Les conclusions de l'expertise ne sont pas définitives. Le rapport fait état de pistes, elles-mêmes fondées sur des hypothèses. Mais la justice ne peut se satisfaire d'hypothèses. Un très grand nombre d'éléments n'ont pas été exploités par les experts. C'est la raison pour laquelle nous avons motivé une demande de complément d'expertise pour que les experts se fondent sur l'ensemble des éléments y compris ceux susceptibles d'amener à des conclusions relatives à un départ de feu du côté de Normandie logistique.

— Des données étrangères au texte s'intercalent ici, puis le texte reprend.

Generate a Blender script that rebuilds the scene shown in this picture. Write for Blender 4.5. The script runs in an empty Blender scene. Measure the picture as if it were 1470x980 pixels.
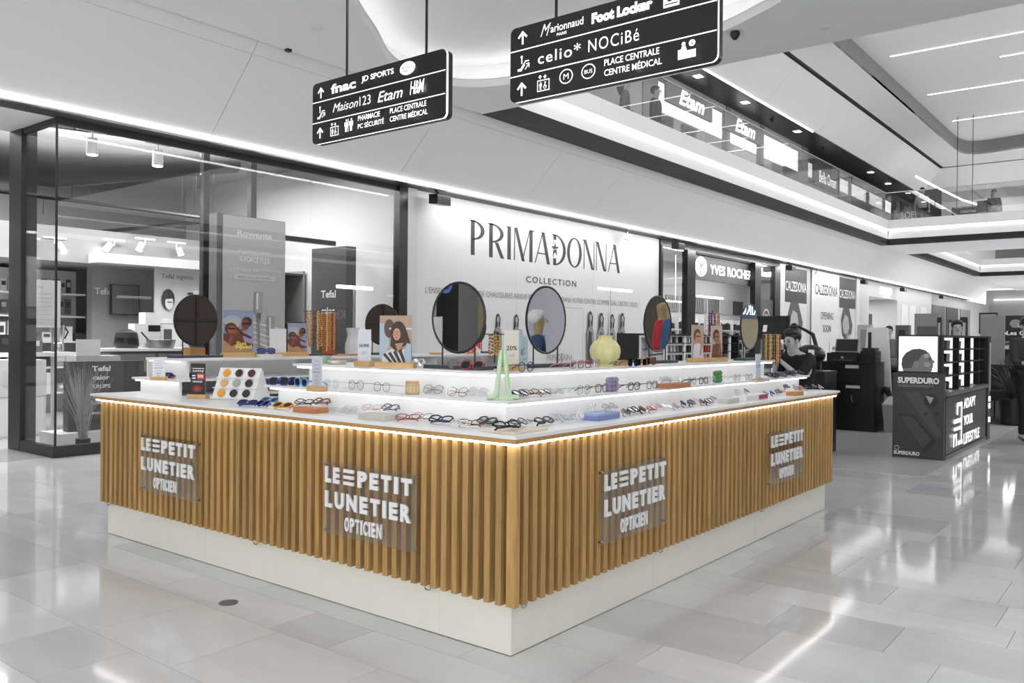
import bpy, bmesh, math, random
from mathutils import Vector, Matrix
from mathutils.geometry import tessellate_polygon
random.seed(7)
SC = bpy.context.scene
COL = SC.collection
PI = math.pi

# ---------------------------------------------------------------- camera
CAM = Vector((-2.9487, -2.3144, 1.42))
F = 1212.74
RX = Vector((0.61867489, -0.78559985, 0.0086168))      # camera right in the world
DN = Vector((0.00129565, -0.00994753, -0.99994968))    # camera down
FW = Vector((0.78564604, 0.61865493, -0.00513642))     # camera forward
cd = bpy.data.cameras.new('camera'); cam = bpy.data.objects.new('camera', cd); COL.objects.link(cam)
cd.sensor_width = 36; cd.lens = 36 * F / 1470; cd.clip_end = 300
M = Matrix((( RX.x, -DN.x, -FW.x, CAM.x), (RX.y, -DN.y, -FW.y, CAM.y), (RX.z, -DN.z, -FW.z, CAM.z), (0, 0, 0, 1)))
cam.matrix_world = M
SC.camera = cam

# ---------------------------------------------------------------- world, lamps, exposure
w = bpy.data.worlds.new('world'); SC.world = w; w.use_nodes = True
w.node_tree.nodes['Background'].inputs[0].default_value = (1, 1, 1, 1)
w.node_tree.nodes['Background'].inputs[1].default_value = 1.75
SC.view_settings.view_transform = 'Standard'; SC.view_settings.look = 'None'
SC.view_settings.exposure = 0.47; SC.view_settings.gamma = 1; SC.view_settings.use_curve_mapping = False
SC.cycles.max_bounces = 8; SC.cycles.diffuse_bounces = 4; SC.cycles.glossy_bounces = 4
SC.cycles.transmission_bounces = 6; SC.cycles.transparent_max_bounces = 24
SC.cycles.sample_clamp_indirect = 4; SC.cycles.use_denoising = True
SC.cycles.caustics_reflective = False; SC.cycles.caustics_refractive = False

def area(name, loc, sx, sy, power, rot=(0, 0, 0), shape='RECTANGLE'):
    l = bpy.data.lights.new(name, 'AREA'); l.shape = shape; l.size = sx
    if shape == 'RECTANGLE': l.size_y = sy
    l.energy = power; l.color = (1, 1, 1)
    o = bpy.data.objects.new(name, l); COL.objects.link(o); o.location = loc; o.rotation_euler = rot
    return o
# downlights of the low ceiling, above and behind the camera, and unseen fill panels added under the high atrium ceiling
for i, (x, y) in enumerate([(-4.2, -4.5), (-4.5, 0.5), (0.3, -4.6), (-3.5, 4.3), (3.2, -3.2), (5.6, -6.5)]):
    area('ceiling_downlight', (x, y, 4.8), 0.5, 0.5, 12, shape='DISK')
area('kiosk_downlight', (2.0, 1.9, 5.1), 1.6, 1.6, 30)
area('atrium_fill', (17, -5.5, 8.9), 8, 3, 300)
area('atrium_fill', (30, -5.0, 8.9), 8, 3, 300)
area('upper_gallery_light', (22, 6.9, 8.0), 14, 0.3, 50)
area('shop_fill', (3.5, 10.0, 4.25), 4.5, 2.5, 330)
area('shop_fill', (0.0, 10.5, 4.25), 2.5, 2.5, 170)
area('shop_fill', (1.6, 12.4, 4.3), 2.5, 1.0, 110)  # extra fill added to lift the dim pegboard shelves
def strip(x0, x1, y, z, power, rx):
    area('rail_light', ((x0 + x1) / 2, y, z), x1 - x0, .05, power, (math.radians(rx), 0, 0))
strip(7.2, 30, 7.21, 3.80, 105, 30)
strip(30, 54, 7.21, 3.80, 60, 30)
strip(-4, 7, 7.21, 3.80, 20, 20)
area('shop_fill', (22, 9.0, 3.8), 8.0, 1.6, 110)
area('shop_fill', (36, 9.2, 3.2), 3.0, 1.5, 45)
area('far_hall_light', (38, 2.0, 4.75), 6, 3, 260)
area('far_hall_light', (55, 3.0, 4.75), 6, 3, 400)

# ---------------------------------------------------------------- materials
def lin(c):
    f = lambda v: v / 12.92 if v <= .04045 else ((v + .055) / 1.055) ** 2.4
    if isinstance(c, (int, float)): c = (c, c, c)
    return tuple(f(v) for v in c[:3])
def hx(s): return tuple(int(s[i:i + 2], 16) / 255 for i in (0, 2, 4))
MATS = {}
def mat(name, c=0.5, rough=0.5, metal=0.0, emit=0.0, spec=0.5, noise=0.0, nscale=8, trans=0.0, bump=0.0, alpha=1.0):
    if name in MATS: return MATS[name]
    m = bpy.data.materials.new(name); m.use_nodes = True; nt = m.node_tree; b = nt.nodes['Principled BSDF']
    if isinstance(c, str): c = hx(c)
    c = lin(c)
    b.inputs['Base Color'].default_value = (*c, 1); b.inputs['Roughness'].default_value = rough
    b.inputs['Metallic'].default_value = metal; b.inputs['Specular IOR Level'].default_value = spec
    b.inputs['Transmission Weight'].default_value = trans; b.inputs['Alpha'].default_value = alpha
    if emit:
        b.inputs['Emission Color'].default_value = (*c, 1); b.inputs['Emission Strength'].default_value = emit
    tx = nt.nodes.new('ShaderNodeTexNoise'); tx.inputs['Scale'].default_value = nscale
    tc = nt.nodes.new('ShaderNodeTexCoord'); nt.links.new(tc.outputs['Object'], tx.inputs['Vector'])
    n = noise if noise else 0.03
    if not emit:
        mr = nt.nodes.new('ShaderNodeMapRange'); mr.inputs[3].default_value = 1 - n; mr.inputs[4].default_value = 1 + n
        nt.links.new(tx.outputs['Fac'], mr.inputs[0])
        hs = nt.nodes.new('ShaderNodeVectorMath'); hs.operation = 'SCALE'; hs.inputs[0].default_value = c
        nt.links.new(mr.outputs[0], hs.inputs['Scale']); nt.links.new(hs.outputs[0], b.inputs['Base Color'])
    if bump:
        bp = nt.nodes.new('ShaderNodeBump'); bp.inputs['Strength'].default_value = bump
        nt.links.new(tx.outputs['Fac'], bp.inputs['Height']); nt.links.new(bp.outputs[0], b.inputs['Normal'])
    MATS[name] = m; return m
def glass_mat(name, tint=0.97, refl=0.07, gl=0.0, col=None):
    if name in MATS: return MATS[name]
    m = bpy.data.materials.new(name); m.use_nodes = True; nt = m.node_tree; nt.nodes.clear()
    out = nt.nodes.new('ShaderNodeOutputMaterial'); mx = nt.nodes.new('ShaderNodeMixShader')
    tr = nt.nodes.new('ShaderNodeBsdfTransparent'); gs = nt.nodes.new('ShaderNodeBsdfGlossy')
    lw = nt.nodes.new('ShaderNodeLayerWeight'); lw.inputs[0].default_value = 0.5
    pw = nt.nodes.new('ShaderNodeMath'); pw.operation = 'POWER'; pw.inputs[1].default_value = 4
    ad = nt.nodes.new('ShaderNodeMath'); ad.operation = 'MULTIPLY_ADD'; ad.inputs[1].default_value = 0.6; ad.inputs[2].default_value = refl
    tr.inputs[0].default_value = (*(col or (tint, tint, tint)), 1); gs.inputs['Roughness'].default_value = gl
    nt.links.new(lw.outputs['Facing'], pw.inputs[0]); nt.links.new(pw.outputs[0], ad.inputs[0]); nt.links.new(ad.outputs[0], mx.inputs[0])
    nt.links.new(tr.outputs[0], mx.inputs[1]); nt.links.new(gs.outputs[0], mx.inputs[2]); nt.links.new(mx.outputs[0], out.inputs[0])
    MATS[name] = m; return m
def print_mat(name, rough=0.5, emit=0.0):
    """flat print: the colours of the drawing come from the mesh's colour attribute"""
    m = bpy.data.materials.new(name); m.use_nodes = True; nt = m.node_tree; b = nt.nodes['Principled BSDF']
    a = nt.nodes.new('ShaderNodeAttribute'); a.attribute_name = 'ink'
    nt.links.new(a.outputs['Color'], b.inputs['Base Color']); b.inputs['Roughness'].default_value = rough
    if emit:
        nt.links.new(a.outputs['Color'], b.inputs['Emission Color']); b.inputs['Emission Strength'].default_value = emit
    MATS[name] = m; return m
def grain_mat(name, c1, c2, scale, stretch, rough=0.45, tone=0.0, coat=0.0):
    """wood: stretched noise between two colours, each piece a little lighter or darker"""
    m = bpy.data.materials.new(name); m.use_nodes = True; nt = m.node_tree; b = nt.nodes['Principled BSDF']
    tc = nt.nodes.new('ShaderNodeTexCoord'); mp = nt.nodes.new('ShaderNodeMapping'); mp.inputs['Scale'].default_value = stretch
    oi = nt.nodes.new('ShaderNodeObjectInfo')
    ad = nt.nodes.new('ShaderNodeVectorMath'); ad.operation = 'ADD'
    sc = nt.nodes.new('ShaderNodeVectorMath'); sc.operation = 'SCALE'; sc.inputs[0].default_value = (37, 17, 53)
    nt.links.new(oi.outputs['Random'], sc.inputs['Scale']); nt.links.new(tc.outputs['Object'], ad.inputs[0]); nt.links.new(sc.outputs[0], ad.inputs[1])
    nt.links.new(ad.outputs[0], mp.inputs[0])
    tx = nt.nodes.new('ShaderNodeTexNoise'); tx.inputs['Scale'].default_value = scale; tx.inputs['Detail'].default_value = 5
    nt.links.new(mp.outputs[0], tx.inputs['Vector'])
    cr = nt.nodes.new('ShaderNodeValToRGB'); cr.color_ramp.elements[0].position = .3; cr.color_ramp.elements[1].position = .7
    cr.color_ramp.elements[0].color = (*lin(hx(c1)), 1); cr.color_ramp.elements[1].color = (*lin(hx(c2)), 1)
    nt.links.new(tx.outputs['Fac'], cr.inputs[0])
    mr = nt.nodes.new('ShaderNodeMapRange'); mr.inputs[3].default_value = 1 - tone; mr.inputs[4].default_value = 1 + tone
    nt.links.new(oi.outputs['Random'], mr.inputs[0])
    s2 = nt.nodes.new('ShaderNodeVectorMath'); s2.operation = 'SCALE'
    nt.links.new(cr.outputs[0], s2.inputs[0]); nt.links.new(mr.outputs[0], s2.inputs['Scale']); nt.links.new(s2.outputs[0], b.inputs['Base Color'])
    b.inputs['Roughness'].default_value = rough
    MATS[name] = m; return m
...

Bénédicte Graulle, avocate de Lubrizol

Reste que ce rapport d'expertise, avec une hypothèse privilégiée de départ de feu chez Lubrizol, a conduit Normandie Logistique à se constituer partie civile en janvier 2020.

Cette constitution de partie civile de NL Logistique a été reçue par les juges d'instruction. Cela veut dire qu'aujourd'hui, NL Logistique est partie civile dans le dossier, donc présumée victime comme des centaines, des milliers de riverains, comme de nombreuses associations de l'environnement.

Christophe Boog, avocat de NL Logistique

La procédure risque de durer de nombreuses années. Rappelons qu'il a fallu 18 ans pour obtenir une condamnation définitive dans la catastrophe d'AZF.

Un procès qui devra condamner un coupable. Viendra alors le temps des dédommagements pour les riverains, professionnels, associations et communes qui ont subi des préjudices.

La commune de Mont-Saint-Aignan, par exemple, au nord de Rouen, survolée par le panache de fumée a engagé des frais suite à cet incendie. 

On a dépensé un certain montant pour rassurer les concitoyens. J'ai fait vider l'eau du bassin de 50 mètres de la piscine et remplacer le sable de tous les bacs à sable des aires de jeux de la commune. Nous avons eu un préjudice en termes de dépenses supplémentaires. C'est pour cela que nous nous sommes constitués partie civile. Si nous pouvons récupérer une partie de notre mise, je ne serai pas contre.

Catherine Flavigny, maire de Mont-Saint-Aignan


Parallèlement, des associations veulent faire reconnaître la responsabilité de l'État et de ses services, dans une partie de la catastrophe. Un combat qu'elles mèneront cette fois ci auprès du tribunal administratif.